A very interesting premise, and a plot that got me through about the first half of the novel before I got bored (the main antagonists, who consist of zombie-grandmothers – at least, that’s what I call them – a horde of old women in a nursing home who’ve gotten their hands on a Book of Strength and use it to rejuvenate, except it doesn’t always work on their minds as much on their bodies…were especially helpful in keeping my interest) but then it started to get ridiculous. Yes. After the zombie-grandmothers, it started to get ridiculous. Whatever. I finished it.

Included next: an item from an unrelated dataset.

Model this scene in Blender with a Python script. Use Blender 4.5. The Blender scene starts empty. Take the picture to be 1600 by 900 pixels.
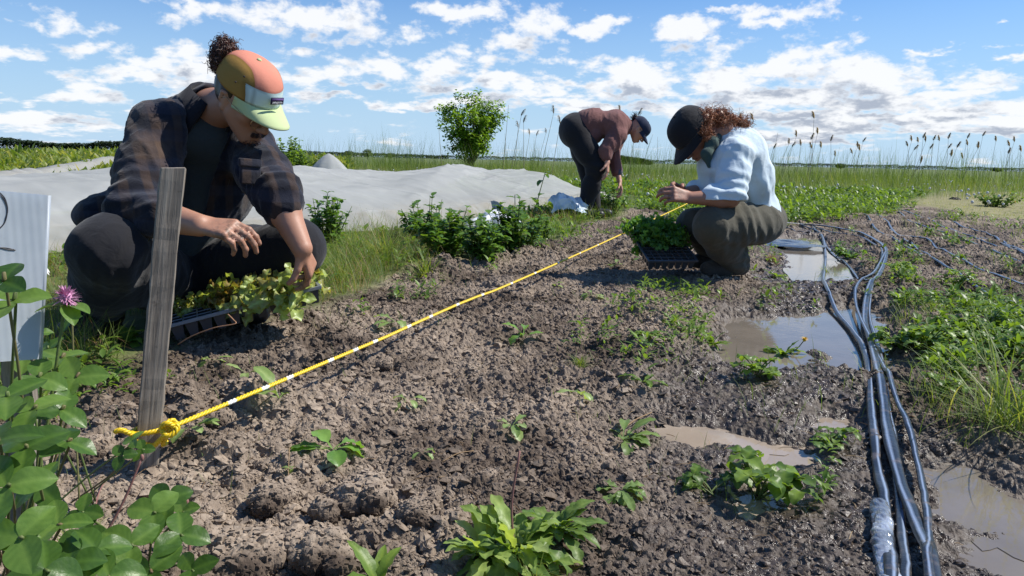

In lieu of coming up with some massive post about its societal impact, I’m just going to quote the section that made me have a “Wha-wha-wha?!” moment or three, and then you’ll see, perhaps. If you’ve been following post-Soviet and Russian-Ukrainian politics, I think you’ll understand why. Here, our protagonist, the nostalgic-among-nostalgics, Aleksei, has to make a drastic choice and has a long internal monologue.
Ведь и в моем настоящем детстве я свято верил, что воспетое в книгах, фильмах и песнях государство и есть реальность, в которой я живу...

Даже когда ненависть к собственной стране и ее прошлому считалась в обществе признаком хорошего тона, я интуитивно сторонился разоблачительных романов, орущих прожорливыми голосами чаек о всяких гулговских детях Арбата, идущих в белых одеждах. Меня смущала литературная полуправда...Пoвзрослевший, я любил Союз не за то, каким он был, а за то, каким он мог стать, если бы по-другому сложились обстоятельства...

И был еще один ключевой момент, важность и парадоксальность которого я осознал лишь через годы. Союз знал, как сделать из Украины Родину. А вот Украина без союза так и не смогла ею остаться...
[After all in my childhood I piously believed that the government so glorified in books, films, and songs led, in reality, the country in which I lived…

Even when hatred against one’s country and its past became a societal marker of good taste, I intuitively shunned those “unmasking” novels, shouting in the voracious voices of seagulls of all the Gulag’s Children of the Arbat*, strutting in their white clothing. Their literary half-truths disturbed me ….Having grown up a little, I loved the USSR not for what it was, but for what it was able to become, if only societal developments were built up a little differently...

And there was still one more important point, the importance and paradox of which I realized only after years had passed. The USSR understood how to make a Motherland out of Ukraine. And – yup – Ukraine without the USSR just can’t seem to retain any sense of Motherland…]

*Note – he’s riffing on a famous title of just such a book.